India has granted initial regulatory approval to two proposed airlines, Al Hind Air and FlyExpress, in a move aimed at widening competition in the country’s rapidly expanding aviation sector.
Civil Aviation Minister Ram Mohan Naidu said the civil aviation ministry issued no-objection certificates (NOCs) to both carriers this week, confirming the decision in a post on X on Tuesday.
Fresh Approvals Amid Monopoly Concerns
The clearances come at a sensitive moment for Indian aviation. Earlier this month, IndiGo cancelled thousands of flights, triggering widespread disruption and renewed scrutiny of its dominant position in the market. The budget carrier controls about 65 per cent of domestic air traffic, while the Air India Group accounts for roughly 27 per cent, according to a Reuters report, leaving limited space for smaller operators.
The disruptions intensified debate over whether India’s aviation market has tilted too far towards a duopoly, prompting calls for more players to improve resilience and consumer choice.
What We Know About Al Hind Air And FlyExpress
Al Hind Air is being promoted by the Kerala-based Alhind Group and plans to focus initially on southern India. The airline intends to operate ATR turboprop aircraft and is in the process of securing its Air Operator Certificate, a mandatory step before launching commercial services.

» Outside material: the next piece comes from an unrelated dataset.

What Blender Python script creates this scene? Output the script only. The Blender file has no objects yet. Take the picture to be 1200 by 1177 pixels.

According to a message on its website, Al Hind Air is preparing to enter the aviation industry as a regional commuter airline, with operations expected to begin later this year. It plans to start with a fleet of ATR 72-600 aircraft, focusing on reliable domestic connectivity.

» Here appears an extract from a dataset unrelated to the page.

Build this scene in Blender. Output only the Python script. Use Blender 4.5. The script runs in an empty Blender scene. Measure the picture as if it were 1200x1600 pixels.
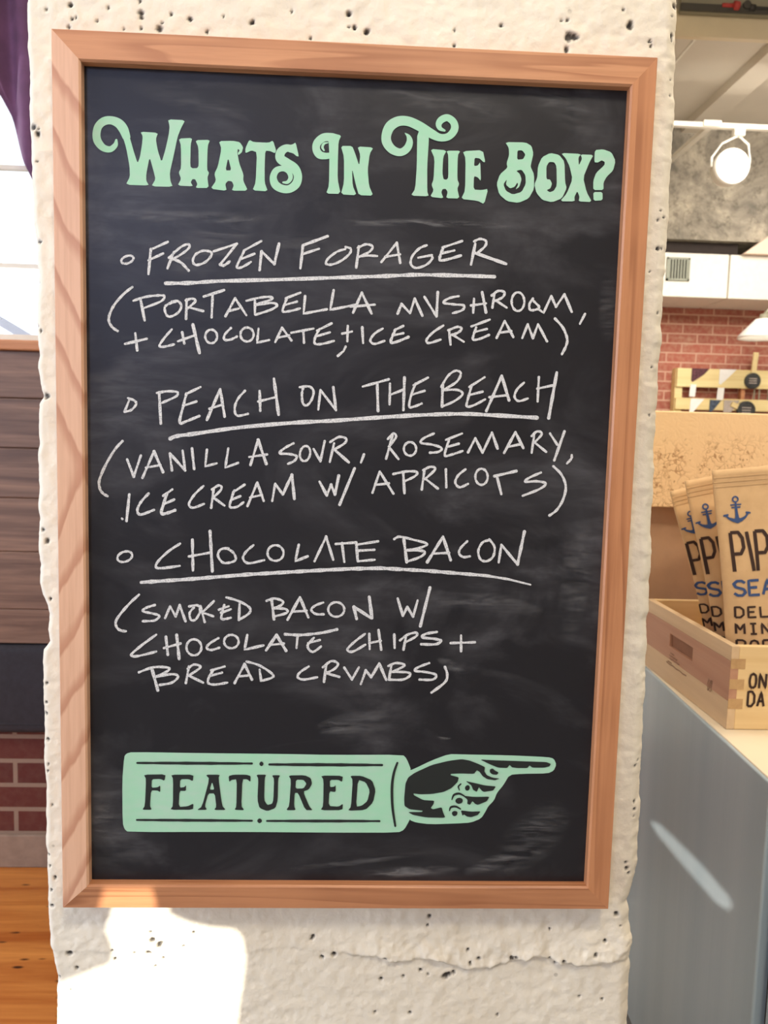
import bpy, math, random
import numpy as np
from mathutils import Vector, Matrix
from mathutils.geometry import tessellate_polygon

random.seed(7)
RNG = np.random.default_rng(11)
SC = bpy.context.scene
COL = SC.collection
PI = math.pi

# ------------------------------------------------------------------ camera
FPX = 1230.0
ROWS = np.array([[0.9988870858738705, -0.038564063715619684, 0.027155159070509888],
                 [0.02324624311224224, -0.09842239474500317, -0.9948731802534],
                 [0.041039028443344075, 0.9943972272668935, -0.0974163874732605]])
FRAME_Y = -0.024            # front of the board's frame; the column's face is y = 0
PANEL_Y = -0.0125           # face of the slate panel
BOARD_Z = 1.3317
EYE = np.array([0.0033339832623864585, -0.8287786914523242 + FRAME_Y, 0.068308972520069 + BOARD_Z])
cam_d = bpy.data.cameras.new('camera')
cam = bpy.data.objects.new('camera', cam_d)
COL.objects.link(cam)
m = Matrix.Identity(4)
for i in range(3):
    m[i][0] = ROWS[0][i]; m[i][1] = -ROWS[1][i]; m[i][2] = -ROWS[2][i]; m[i][3] = EYE[i]
cam.matrix_world = m
cam_d.sensor_fit = 'VERTICAL'; cam_d.sensor_height = 36.0; cam_d.sensor_width = 27.0
cam_d.lens = FPX / 1600 * 36
cam_d.clip_start = 0.02
cam_d.dof.use_dof = True; cam_d.dof.focus_distance = 0.85; cam_d.dof.aperture_fstop = 11.0
SC.camera = cam

# ------------------------------------------------------------------ world, sun, large lights, exposure
SC.view_settings.view_transform = 'Standard'
SC.view_settings.look = 'None'
SC.view_settings.gamma = 1.0
SC.view_settings.use_curve_mapping = False
SC.view_settings.exposure = 0.0
W = bpy.data.worlds.new('world'); SC.world = W; W.use_nodes = True
bg = W.node_tree.nodes['Background']
bg.inputs[0].default_value = (0.86, 0.92, 1.0, 1); bg.inputs[1].default_value = 1.6

SUN_DIR = Vector((0.36, 0.84, -0.42)).normalized()
def lamp(name, kind, loc, energy, color, rot=None, size=None, size_y=None, direction=None, angle=None):
    d = bpy.data.lights.new(name, kind); d.energy = energy; d.color = color
    o = bpy.data.objects.new(name, d); COL.objects.link(o); o.location = loc
    if direction is not None: o.rotation_euler = Vector(direction).to_track_quat('-Z', 'Y').to_euler()
    if size: 
        d.size = size
        if size_y: d.shape = 'RECTANGLE'; d.size_y = size_y
    if angle is not None: d.angle = angle
    return o
lamp('sun', 'SUN', (-2, -4, 3), 9.0, (1.0, 0.96, 0.86), direction=SUN_DIR, angle=math.radians(0.16))
lamp('ceiling_lamp_front', 'AREA', (0.35, -1.75, 3.6), 44, (1.0, 0.90, 0.73), direction=(-0.1, 0.9, -1), size=0.45, size_y=0.45)
lamp('ceiling_lamp_aisle', 'AREA', (1.2, -0.3, 3.2), 16, (1.0, 0.92, 0.78), direction=(0, 0.3, -1), size=0.6, size_y=0.6)
lamp('ceiling_lamp_counter', 'AREA', (1.25, 0.85, 3.1), 26, (1.0, 0.90, 0.74), direction=(0, 0.05, -1), size=0.5, size_y=0.5)
lamp('ceiling_lamp_rear', 'AREA', (2.3, 2.6, 3.0), 56, (1.0, 0.95, 0.87), direction=(0, 0.5, -1), size=1.2, size_y=1.2)
lamp('daylight_side_window', 'AREA', (-2.35, -0.85, 1.75), 50, (0.74, 0.82, 1.0), direction=(1, 0.12, -0.05), size=1.5, size_y=1.9)
lamp('daylight_booth_window', 'AREA', (-1.5, 1.45, 2.35), 12, (0.93, 0.95, 1.0), direction=(0.15, -1, -0.35), size=1.3, size_y=1.1)
lamp('board_sheen_lamp', 'AREA', (-1.15, -3.05, 2.35), 22, (0.50, 0.60, 1.0), direction=(0.4, 1, -0.35), size=0.8, size_y=1.1)  # added blue lamp, no window there, for a sheen on the slate

# ------------------------------------------------------------------ points of the photograph on planes of the place
def ray(px, py):
    d = np.array([(px - 600.0) / FPX, (py - 800.0) / FPX, 1.0])
    return ROWS.T @ d
def at(px, py, y):
    d = ray(px, py); return Vector(EYE + d * ((y - EYE[1]) / d[1]))
def atz(px, py, z):
    d = ray(px, py); return Vector(EYE + d * ((z - EYE[2]) / d[2]))
def zat(py, y, px=1120): return at(px, py, y).z
def xat(px, y, py=600): return at(px, py, y).x

# ------------------------------------------------------------------ mesh helpers
class MB:
    def __init__(s): s.v = []; s.f = []
    def add(s, vs, fs):
        b = len(s.v); s.v += [tuple(v) for v in vs]; s.f += [tuple(i + b for i in f) for f in fs]; return s
    def box(s, x0, x1, y0, y1, z0, z1):
        return s.add([(x0,y0,z0),(x1,y0,z0),(x1,y1,z0),(x0,y1,z0),(x0,y0,z1),(x1,y0,z1),(x1,y1,z1),(x0,y1,z1)],
                     [(0,3,2,1),(4,5,6,7),(0,1,5,4),(1,2,6,5),(2,3,7,6),(3,0,4,7)])
    def bar(s, a, b, w, h=None, up=(0,0,1)):
        a, b = Vector(a), Vector(b); h = h or w; d = (b - a).normalized(); u = Vector(up)
        if abs(d.dot(u)) > 0.98: u = Vector((0,1,0))
        r = d.cross(u).normalized() * w / 2; t = r.cross(d).normalized() * h / 2
        vs = [p + i * r + j * t for p in (a, b) for i, j in ((-1,-1),(1,-1),(1,1),(-1,1))]
        return s.add(vs, [(0,1,2,3),(7,6,5,4),(0,4,5,1),(1,5,6,2),(2,6,7,3),(3,7,4,0)])
    def tube(s, pts, r, n=12):
        pts = [Vector(p) for p in pts]; rs = r if isinstance(r, (list, tuple)) else [r] * len(pts)
        vs = []; fs = []
        for i, p in enumerate(pts):
            d = (pts[min(i + 1, len(pts) - 1)] - pts[max(i - 1, 0)]).normalized()
            u = Vector((0,0,1)) if abs(d.z) < 0.9 else Vector((0,1,0))
            a = d.cross(u).normalized(); b = a.cross(d)
            vs += [p + rs[i] * (math.cos(2*PI*k/n) * a + math.sin(2*PI*k/n) * b) for k in range(n)]
        for i in range(len(pts) - 1):
            fs += [(i*n+k, i*n+(k+1) % n, (i+1)*n+(k+1) % n, (i+1)*n+k) for k in range(n)]
        fs += [tuple(range(n))[::-1], tuple((len(pts)-1)*n + k for k in range(n))]
        return s.add(vs, fs)
    def lathe(s, prof, c=(0,0,0), n=32, axis='z'):
        vs = []
        for r, h in prof:
            for k in range(n):
                a = 2*PI*k/n
                p = (r*math.cos(a), r*math.sin(a), h) if axis == 'z' else (r*math.cos(a), h, r*math.sin(a))
                vs.append((c[0]+p[0], c[1]+p[1], c[2]+p[2]))
        fs = [(i*n+k, i*n+(k+1) % n, (i+1)*n+(k+1) % n, (i+1)*n+k) for i in range(len(prof)-1) for k in range(n)]
        return s.add(vs, fs)
    def prism(s, poly, y0, y1):          # poly in (x, z)
        n = len(poly)
        vs = [(x, y0, z) for x, z in poly] + [(x, y1, z) for x, z in poly]
        tri = tessellate_polygon([[Vector((x, z, 0)) for x, z in poly]])
        fs = [tuple(t) for t in tri] + [tuple(i + n for i in t)[::-1] for t in tri]
        fs += [(i, i + n, (i+1) % n + n, (i+1) % n) for i in range(n)]
        return s.add(vs, fs)
    def build(s, name, mat, parent=None, smooth=False, bevel=0, seg=2, loc=None):
        me = bpy.data.meshes.new(name); me.from_pydata(s.v, [], s.f); me.update()
        o = bpy.data.objects.new(name, me); COL.objects.link(o)
        if mat: me.materials.append(mat)
        import bmesh
        b = bmesh.new(); b.from_mesh(me); bmesh.ops.recalc_face_normals(b, faces=b.faces); b.to_mesh(me); b.free()
        if smooth: me.polygons.foreach_set('use_smooth', [True] * len(me.polygons))
        if bevel:
            md = o.modifiers.new('bevel', 'BEVEL'); md.width = bevel; md.segments = seg; md.limit_method = 'ANGLE'; md.angle_limit = 0.6
            md.harden_normals = False
        if parent: o.parent = parent
        if loc: o.location = loc
        return o
def tag(o, label=None, cat=None, group=None, kind=None):
    if label: o['label'] = label
    if cat: o['category'] = cat
    if group: o['group'] = group
    if kind: o['kind'] = kind
    return o
def thing(name, label, cat, loc=(0,0,0), rz=0, group=None):
    o = bpy.data.objects.new(name, None); COL.objects.link(o); o.empty_display_size = 0.05
    o.location = loc; o.rotation_euler = (0, 0, rz)
    return tag(o, label, cat, group)
def struct(name, mb, mat, **k):
    return tag(mb.build(name, mat, **k), kind='structure')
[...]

The airline will be based at Kochi and says it is working closely with Cochin International Airport Limited to establish its operational hub.
FlyExpress, the second carrier to receive an NOC, has indicated that it is gearing up to launch operations soon. However, details of its fleet and route network have not yet been formally disclosed, the report said.
Naidu said he held meetings over the past week with teams from Al Hind Air, FlyExpress and Shankh Air, another proposed airline that had already received its NOC, according to an ANI report.
The minister reiterated that the government is actively encouraging new entrants, describing India as one of the world’s fastest-growing aviation markets, supported by policy reforms and initiatives such as the UDAN regional connectivity scheme.
Under UDAN, smaller carriers including Star Air, IndiaOne Air and Fly91 have expanded air links to underserved regions, highlighting the scope for further growth by new airlines, Naidu said.
Push To Broaden Aviation Sector
The push for additional players has gained urgency after the recent IndiGo disruptions were linked to crew management challenges and the rollout of new flight duty time limitation norms. Naidu said other airlines had adjusted to the revised rules, adding that the episode pointed to issues within IndiGo rather than broader regulatory shortcomings, according to ANI.
India currently has nine scheduled domestic airlines in operation. The sector, however, has also seen high-profile exits in recent years, with Jet Airways and Go First shutting down amid financial distress, according to PTI.
With Al Hind Air and FlyExpress expected to move closer to launch over the coming year, their entry is being viewed as a step towards easing concerns over market concentration and strengthening competition in India’s fast-growing domestic aviation landscape.